Several police offices are involved in the investigation: the cantankerous Island Chief of Police, the quiet county sheriff and, to Shelby’s surprise, the interesting and handsome Coast Guard Special Agent Zack Griffin. The local chief is quick to challenge the Castle caretaker, Matthew, which upsets Aunt Edie. Edie asks Shelby to try to find out what is going on. Shelby begins to develop a theory of current day smuggling which brings Zack to her door on several occasions trying to get her to stop snooping.

Shelby is also trying to learn more about her mother who she believes died when she was a toddler. Shelby’s technique of investigating both issues consists mostly in questioning local residents. This puts someone on edge, but despite an attack on her houseboat, Shelby continues to try to plot out the means, motive and opportunity.

Stories involving books and bookstores tend to capture my attention. I liked the setting elements of the bookstore, the Castle grounds, the Grotto, and the houseboat where Shelby lives. The descriptions are good and the character interaction is reasonably developed. I found the mystery development and suspense a little weak. There is some repetition of Shelby’s thought processes which could have been cut allowing for a shorter, more concise work. As a debut I think the work shows promise and I would try another to see if the mystery plot improves. Fans of book related cozy mysteries might give this a try.

Source: NetGalley 2018. This qualifies for 2019TBR and 2019NetGalley Goals.


  1. Hi Martha,

    The Goodreads ratings and reviews for this one are a little weak, with many of the comments echoing your own concerns about repetitive dialogue.

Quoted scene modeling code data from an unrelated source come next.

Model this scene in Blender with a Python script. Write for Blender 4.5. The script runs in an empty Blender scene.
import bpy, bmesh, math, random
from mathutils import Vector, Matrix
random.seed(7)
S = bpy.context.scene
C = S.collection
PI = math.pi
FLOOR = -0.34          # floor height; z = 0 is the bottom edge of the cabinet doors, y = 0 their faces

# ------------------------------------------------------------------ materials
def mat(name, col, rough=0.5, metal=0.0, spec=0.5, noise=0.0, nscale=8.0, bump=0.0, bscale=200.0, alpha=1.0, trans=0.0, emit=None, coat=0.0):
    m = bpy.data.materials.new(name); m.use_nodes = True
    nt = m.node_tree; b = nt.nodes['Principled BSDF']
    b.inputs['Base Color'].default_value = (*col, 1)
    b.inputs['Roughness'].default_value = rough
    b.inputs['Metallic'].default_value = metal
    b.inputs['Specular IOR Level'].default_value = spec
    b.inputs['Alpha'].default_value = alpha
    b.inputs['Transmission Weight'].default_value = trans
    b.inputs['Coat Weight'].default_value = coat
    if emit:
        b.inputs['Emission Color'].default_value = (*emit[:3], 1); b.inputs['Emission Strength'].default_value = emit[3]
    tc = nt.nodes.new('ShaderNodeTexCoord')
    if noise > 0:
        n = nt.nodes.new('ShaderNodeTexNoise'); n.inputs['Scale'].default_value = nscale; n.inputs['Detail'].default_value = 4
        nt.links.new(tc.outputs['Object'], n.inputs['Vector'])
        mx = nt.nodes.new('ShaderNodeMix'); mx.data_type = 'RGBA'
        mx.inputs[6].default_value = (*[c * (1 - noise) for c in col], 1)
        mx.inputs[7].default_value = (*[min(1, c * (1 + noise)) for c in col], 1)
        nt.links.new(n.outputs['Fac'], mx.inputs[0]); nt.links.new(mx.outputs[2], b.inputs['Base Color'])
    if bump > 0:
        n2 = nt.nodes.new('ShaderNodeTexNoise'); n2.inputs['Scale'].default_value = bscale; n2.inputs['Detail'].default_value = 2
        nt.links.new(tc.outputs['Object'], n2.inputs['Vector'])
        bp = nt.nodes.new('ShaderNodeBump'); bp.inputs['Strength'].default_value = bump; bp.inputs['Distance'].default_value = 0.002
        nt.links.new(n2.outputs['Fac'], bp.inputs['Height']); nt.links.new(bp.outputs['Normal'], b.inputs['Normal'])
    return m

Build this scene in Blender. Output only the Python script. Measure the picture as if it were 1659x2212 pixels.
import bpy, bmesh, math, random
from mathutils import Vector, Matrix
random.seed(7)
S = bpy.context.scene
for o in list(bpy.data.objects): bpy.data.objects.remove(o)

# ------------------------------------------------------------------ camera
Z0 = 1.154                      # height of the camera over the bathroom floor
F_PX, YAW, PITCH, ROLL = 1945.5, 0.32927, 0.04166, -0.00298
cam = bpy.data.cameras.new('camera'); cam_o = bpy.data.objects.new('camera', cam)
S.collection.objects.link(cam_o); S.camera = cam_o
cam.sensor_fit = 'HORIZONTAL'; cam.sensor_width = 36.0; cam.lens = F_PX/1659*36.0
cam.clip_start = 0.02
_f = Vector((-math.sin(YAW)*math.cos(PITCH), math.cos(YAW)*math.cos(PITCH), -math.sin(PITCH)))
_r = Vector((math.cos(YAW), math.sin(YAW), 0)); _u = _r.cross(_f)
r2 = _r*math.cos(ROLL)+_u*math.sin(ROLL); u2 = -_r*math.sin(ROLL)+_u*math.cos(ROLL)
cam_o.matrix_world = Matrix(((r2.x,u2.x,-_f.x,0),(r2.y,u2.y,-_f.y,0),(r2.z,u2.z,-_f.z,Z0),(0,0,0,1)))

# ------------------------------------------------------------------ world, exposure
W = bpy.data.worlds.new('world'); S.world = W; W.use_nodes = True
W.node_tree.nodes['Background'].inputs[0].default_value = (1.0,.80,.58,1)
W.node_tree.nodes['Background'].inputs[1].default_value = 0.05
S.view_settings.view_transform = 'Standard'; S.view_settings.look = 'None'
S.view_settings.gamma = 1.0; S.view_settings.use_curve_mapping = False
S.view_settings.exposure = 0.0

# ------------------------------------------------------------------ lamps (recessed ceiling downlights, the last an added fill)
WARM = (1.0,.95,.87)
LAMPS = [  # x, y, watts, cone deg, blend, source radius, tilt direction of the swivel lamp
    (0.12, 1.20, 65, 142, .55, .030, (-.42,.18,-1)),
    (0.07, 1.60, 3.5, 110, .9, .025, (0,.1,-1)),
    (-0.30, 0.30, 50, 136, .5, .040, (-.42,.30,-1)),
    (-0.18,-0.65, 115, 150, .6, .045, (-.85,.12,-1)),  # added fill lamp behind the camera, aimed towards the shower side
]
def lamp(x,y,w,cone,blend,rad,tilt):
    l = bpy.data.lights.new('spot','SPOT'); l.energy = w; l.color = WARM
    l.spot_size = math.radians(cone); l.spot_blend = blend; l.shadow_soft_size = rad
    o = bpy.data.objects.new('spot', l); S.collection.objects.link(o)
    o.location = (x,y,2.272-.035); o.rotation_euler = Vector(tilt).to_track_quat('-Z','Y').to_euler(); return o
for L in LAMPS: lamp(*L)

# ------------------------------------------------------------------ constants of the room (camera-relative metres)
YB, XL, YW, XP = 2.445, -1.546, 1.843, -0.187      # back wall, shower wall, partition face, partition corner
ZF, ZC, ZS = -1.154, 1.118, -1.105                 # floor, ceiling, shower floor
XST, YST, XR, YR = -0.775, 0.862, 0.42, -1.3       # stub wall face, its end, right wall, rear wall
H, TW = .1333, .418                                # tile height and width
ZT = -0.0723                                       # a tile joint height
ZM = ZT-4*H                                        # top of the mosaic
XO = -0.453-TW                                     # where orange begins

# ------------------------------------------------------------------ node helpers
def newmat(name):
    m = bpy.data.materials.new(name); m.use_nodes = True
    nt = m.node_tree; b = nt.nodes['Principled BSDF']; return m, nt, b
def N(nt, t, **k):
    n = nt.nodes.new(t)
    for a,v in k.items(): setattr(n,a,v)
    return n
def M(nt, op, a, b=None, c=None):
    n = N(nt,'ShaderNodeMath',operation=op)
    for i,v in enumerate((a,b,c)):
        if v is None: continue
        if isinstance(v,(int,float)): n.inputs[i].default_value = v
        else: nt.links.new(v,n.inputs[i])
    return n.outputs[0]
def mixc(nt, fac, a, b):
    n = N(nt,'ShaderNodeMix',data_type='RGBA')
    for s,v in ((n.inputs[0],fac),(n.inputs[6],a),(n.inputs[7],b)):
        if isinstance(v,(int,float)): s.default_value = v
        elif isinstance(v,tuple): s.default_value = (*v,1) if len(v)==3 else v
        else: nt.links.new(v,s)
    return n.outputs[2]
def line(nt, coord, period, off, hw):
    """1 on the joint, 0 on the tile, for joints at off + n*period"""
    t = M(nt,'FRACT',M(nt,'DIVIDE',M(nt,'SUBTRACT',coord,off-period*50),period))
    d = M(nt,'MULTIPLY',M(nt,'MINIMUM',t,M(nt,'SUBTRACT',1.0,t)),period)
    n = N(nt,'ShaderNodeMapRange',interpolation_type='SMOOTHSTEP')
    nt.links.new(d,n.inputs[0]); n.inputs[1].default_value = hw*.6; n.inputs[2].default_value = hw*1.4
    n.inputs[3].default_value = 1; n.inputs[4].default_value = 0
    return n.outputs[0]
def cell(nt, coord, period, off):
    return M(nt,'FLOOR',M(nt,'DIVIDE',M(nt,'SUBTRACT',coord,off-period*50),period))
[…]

    However, as regards the storyline, I too am a sucker for any book or bookshop related plot and 'cozy' mysteries are meant to be feel-good reads, not works of literary expertise.

    I couldn't read from the genre on too regular a basis, any more than I could read only cheesy romances, but every once in a while they make a great break from more serious tomes, which is exactly where 'Trouble on the Books' seems to sit.

    A nice even-handed review, thanks for sharing :)


  2. For a debut it sounds pretty good! I'd been wondering about this one :)

  3. Great review. This sounds like an interesting story even though the author does some repetitive dialogue. I think I'm going to find this book and give it a try. Thanks for sharing your thoughts and feelings about this story with us.